Work to complete: Write out the listing, please, but only from its first line through the line containing "off = base.copy()", exactly as given and without pictures.

START Information provided

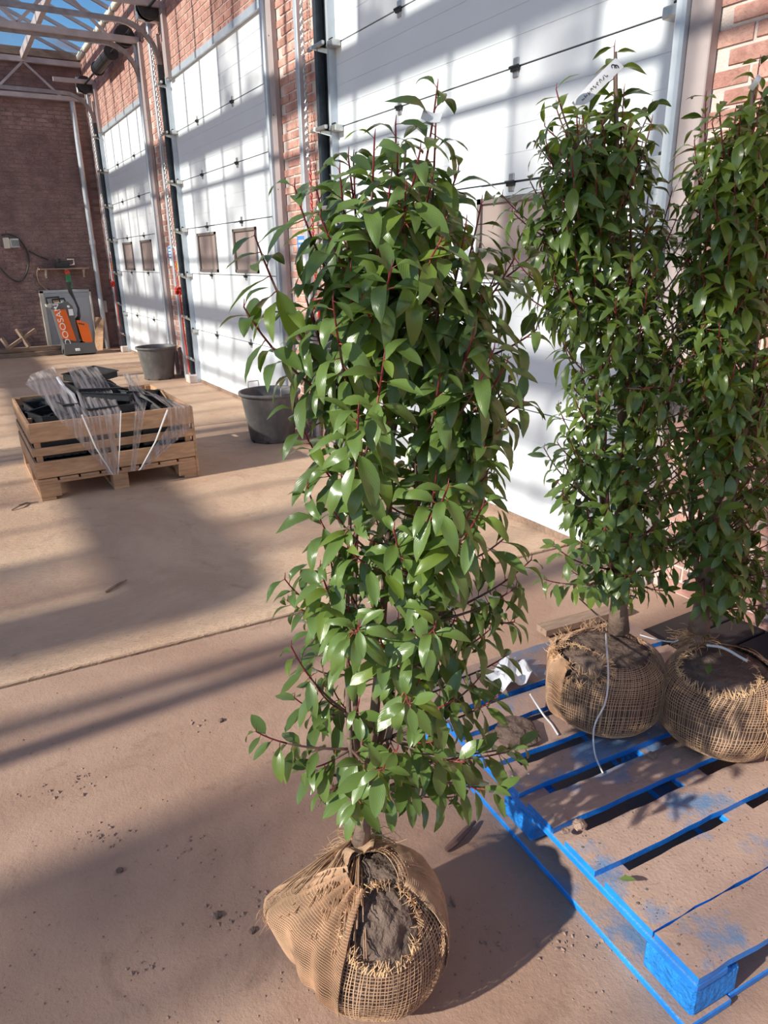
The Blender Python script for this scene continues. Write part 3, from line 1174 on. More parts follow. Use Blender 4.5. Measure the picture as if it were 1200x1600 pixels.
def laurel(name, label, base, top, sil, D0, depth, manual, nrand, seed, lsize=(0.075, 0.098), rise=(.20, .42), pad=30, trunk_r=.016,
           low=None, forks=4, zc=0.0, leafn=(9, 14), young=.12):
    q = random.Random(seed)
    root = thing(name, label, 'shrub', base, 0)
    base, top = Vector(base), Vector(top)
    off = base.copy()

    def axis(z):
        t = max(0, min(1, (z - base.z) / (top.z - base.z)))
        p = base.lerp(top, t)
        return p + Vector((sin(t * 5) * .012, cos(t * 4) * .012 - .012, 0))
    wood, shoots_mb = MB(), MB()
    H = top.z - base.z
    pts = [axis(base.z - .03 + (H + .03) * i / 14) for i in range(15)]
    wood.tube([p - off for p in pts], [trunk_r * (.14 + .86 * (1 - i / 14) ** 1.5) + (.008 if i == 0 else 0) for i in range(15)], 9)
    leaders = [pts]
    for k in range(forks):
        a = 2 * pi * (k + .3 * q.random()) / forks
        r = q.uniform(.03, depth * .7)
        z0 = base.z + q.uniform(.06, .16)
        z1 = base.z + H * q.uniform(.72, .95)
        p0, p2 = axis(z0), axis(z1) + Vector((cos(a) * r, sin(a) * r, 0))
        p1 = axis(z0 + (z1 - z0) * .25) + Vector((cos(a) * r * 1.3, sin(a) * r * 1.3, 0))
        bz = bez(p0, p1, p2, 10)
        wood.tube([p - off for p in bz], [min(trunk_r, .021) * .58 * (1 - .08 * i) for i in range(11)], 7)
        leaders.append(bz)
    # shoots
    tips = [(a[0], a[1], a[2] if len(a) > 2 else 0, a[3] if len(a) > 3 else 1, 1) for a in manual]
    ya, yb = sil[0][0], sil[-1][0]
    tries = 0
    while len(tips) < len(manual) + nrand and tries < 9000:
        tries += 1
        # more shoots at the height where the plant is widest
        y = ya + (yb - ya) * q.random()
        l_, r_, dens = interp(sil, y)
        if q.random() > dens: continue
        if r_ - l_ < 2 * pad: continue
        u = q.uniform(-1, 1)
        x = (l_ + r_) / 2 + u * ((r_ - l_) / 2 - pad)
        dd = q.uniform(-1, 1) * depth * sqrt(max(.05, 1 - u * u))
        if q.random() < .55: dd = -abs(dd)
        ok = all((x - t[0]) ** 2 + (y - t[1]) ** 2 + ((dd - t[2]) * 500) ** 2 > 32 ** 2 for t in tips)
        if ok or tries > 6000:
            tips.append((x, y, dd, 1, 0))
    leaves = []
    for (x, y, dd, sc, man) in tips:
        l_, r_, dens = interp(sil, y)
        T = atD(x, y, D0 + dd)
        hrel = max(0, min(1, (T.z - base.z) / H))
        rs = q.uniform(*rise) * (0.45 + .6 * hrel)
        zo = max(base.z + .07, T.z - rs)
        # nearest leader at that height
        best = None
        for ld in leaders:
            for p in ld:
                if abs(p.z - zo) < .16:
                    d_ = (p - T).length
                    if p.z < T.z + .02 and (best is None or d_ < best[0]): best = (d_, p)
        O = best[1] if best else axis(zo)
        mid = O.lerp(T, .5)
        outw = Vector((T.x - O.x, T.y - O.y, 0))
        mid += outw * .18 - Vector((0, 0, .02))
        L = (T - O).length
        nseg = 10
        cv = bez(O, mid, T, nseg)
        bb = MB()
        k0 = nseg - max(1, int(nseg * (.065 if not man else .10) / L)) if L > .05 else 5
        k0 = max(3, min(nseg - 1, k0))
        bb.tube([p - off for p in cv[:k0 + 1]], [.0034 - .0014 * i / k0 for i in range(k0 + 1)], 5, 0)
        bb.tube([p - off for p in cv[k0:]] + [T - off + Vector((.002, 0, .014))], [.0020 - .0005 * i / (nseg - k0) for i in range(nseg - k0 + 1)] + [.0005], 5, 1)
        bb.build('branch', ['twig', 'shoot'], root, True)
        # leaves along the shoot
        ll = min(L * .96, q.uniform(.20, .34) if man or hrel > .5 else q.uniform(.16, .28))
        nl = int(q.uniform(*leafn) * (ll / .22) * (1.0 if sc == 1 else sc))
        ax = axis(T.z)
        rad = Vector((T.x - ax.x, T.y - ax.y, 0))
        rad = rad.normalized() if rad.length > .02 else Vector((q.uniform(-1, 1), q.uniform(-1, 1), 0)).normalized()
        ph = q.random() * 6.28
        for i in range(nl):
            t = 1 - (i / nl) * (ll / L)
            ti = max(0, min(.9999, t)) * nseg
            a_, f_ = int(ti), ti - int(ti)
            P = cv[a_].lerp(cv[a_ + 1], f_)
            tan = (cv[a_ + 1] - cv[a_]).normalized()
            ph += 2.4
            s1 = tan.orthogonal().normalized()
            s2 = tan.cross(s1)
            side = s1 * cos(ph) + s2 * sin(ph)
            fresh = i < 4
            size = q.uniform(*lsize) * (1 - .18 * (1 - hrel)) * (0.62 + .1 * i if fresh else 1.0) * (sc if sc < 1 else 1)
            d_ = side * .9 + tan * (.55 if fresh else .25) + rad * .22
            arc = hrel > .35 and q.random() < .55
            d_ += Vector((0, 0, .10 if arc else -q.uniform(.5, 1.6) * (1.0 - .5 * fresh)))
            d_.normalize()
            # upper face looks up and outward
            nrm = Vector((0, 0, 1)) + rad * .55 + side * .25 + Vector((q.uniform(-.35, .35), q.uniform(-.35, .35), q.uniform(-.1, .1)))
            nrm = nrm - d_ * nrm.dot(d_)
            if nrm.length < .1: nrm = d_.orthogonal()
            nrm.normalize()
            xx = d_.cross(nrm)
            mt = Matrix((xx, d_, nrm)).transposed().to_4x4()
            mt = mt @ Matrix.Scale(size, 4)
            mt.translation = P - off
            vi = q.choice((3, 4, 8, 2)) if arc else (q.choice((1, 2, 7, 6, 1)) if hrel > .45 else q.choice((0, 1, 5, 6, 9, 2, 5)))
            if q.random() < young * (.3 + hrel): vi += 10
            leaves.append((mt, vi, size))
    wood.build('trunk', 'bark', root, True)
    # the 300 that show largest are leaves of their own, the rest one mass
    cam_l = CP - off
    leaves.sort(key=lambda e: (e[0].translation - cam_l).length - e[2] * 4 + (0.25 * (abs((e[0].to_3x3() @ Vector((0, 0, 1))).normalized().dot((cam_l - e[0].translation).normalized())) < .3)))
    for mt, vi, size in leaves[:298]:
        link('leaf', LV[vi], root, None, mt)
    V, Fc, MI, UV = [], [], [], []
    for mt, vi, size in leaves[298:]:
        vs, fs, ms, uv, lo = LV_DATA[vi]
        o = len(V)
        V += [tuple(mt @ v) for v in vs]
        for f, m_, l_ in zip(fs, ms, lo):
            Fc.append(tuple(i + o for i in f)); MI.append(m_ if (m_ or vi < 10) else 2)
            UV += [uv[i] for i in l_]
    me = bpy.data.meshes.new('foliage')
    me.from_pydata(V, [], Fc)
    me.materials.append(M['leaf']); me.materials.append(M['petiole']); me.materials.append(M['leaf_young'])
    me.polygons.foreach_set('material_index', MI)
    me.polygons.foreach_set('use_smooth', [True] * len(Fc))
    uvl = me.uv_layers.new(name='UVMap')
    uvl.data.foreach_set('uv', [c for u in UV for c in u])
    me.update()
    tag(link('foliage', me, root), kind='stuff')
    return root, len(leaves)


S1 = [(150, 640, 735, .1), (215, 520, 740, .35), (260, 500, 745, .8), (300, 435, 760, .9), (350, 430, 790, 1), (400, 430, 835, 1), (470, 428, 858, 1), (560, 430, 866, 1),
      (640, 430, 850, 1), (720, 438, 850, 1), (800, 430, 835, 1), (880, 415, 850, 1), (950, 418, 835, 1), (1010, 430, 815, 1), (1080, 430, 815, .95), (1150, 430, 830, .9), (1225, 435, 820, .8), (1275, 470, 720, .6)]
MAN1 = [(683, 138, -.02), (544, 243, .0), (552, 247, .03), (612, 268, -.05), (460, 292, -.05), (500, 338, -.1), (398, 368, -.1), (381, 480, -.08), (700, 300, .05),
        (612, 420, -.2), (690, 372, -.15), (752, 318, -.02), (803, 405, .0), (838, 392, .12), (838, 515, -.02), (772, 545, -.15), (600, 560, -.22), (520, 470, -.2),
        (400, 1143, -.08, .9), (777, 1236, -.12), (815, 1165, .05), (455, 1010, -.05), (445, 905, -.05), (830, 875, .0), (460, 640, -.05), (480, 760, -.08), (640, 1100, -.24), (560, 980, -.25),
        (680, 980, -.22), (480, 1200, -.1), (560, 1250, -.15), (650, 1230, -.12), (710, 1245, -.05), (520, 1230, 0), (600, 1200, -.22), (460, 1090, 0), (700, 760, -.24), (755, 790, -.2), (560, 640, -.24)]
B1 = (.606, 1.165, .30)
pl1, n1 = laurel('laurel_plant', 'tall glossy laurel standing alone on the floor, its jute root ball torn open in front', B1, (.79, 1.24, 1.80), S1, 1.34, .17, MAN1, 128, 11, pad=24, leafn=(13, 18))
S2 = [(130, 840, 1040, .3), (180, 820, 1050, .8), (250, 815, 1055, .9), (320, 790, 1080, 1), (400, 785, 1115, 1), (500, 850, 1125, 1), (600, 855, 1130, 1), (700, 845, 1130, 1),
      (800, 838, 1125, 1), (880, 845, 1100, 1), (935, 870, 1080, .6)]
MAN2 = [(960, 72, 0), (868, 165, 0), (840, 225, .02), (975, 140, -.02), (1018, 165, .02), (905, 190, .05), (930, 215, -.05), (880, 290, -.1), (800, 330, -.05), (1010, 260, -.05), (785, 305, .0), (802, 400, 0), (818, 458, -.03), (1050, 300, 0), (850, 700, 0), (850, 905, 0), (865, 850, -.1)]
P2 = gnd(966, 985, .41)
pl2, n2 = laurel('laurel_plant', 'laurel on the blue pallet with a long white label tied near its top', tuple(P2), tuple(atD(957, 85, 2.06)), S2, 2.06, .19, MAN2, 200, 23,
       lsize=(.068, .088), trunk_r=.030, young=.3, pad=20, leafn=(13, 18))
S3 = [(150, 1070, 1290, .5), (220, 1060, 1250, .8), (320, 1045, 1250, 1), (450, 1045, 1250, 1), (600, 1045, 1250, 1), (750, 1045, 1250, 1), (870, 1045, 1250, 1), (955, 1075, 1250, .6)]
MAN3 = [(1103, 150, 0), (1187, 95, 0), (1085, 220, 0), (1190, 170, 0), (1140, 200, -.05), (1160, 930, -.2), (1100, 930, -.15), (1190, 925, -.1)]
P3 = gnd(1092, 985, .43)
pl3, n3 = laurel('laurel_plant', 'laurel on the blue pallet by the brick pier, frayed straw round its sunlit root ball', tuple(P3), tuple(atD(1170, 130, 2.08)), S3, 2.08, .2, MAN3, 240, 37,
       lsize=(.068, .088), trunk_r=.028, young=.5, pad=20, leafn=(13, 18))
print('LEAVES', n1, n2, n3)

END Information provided

Solution to this task:
The Blender Python script for this scene continues. Write part 3, from line 1174 on. More parts follow. Use Blender 4.5. Measure the picture as if it were 1200x1600 pixels.
def laurel(name, label, base, top, sil, D0, depth, manual, nrand, seed, lsize=(0.075, 0.098), rise=(.20, .42), pad=30, trunk_r=.016,
           low=None, forks=4, zc=0.0, leafn=(9, 14), young=.12):
    q = random.Random(seed)
    root = thing(name, label, 'shrub', base, 0)
    base, top = Vector(base), Vector(top)
    off = base.copy()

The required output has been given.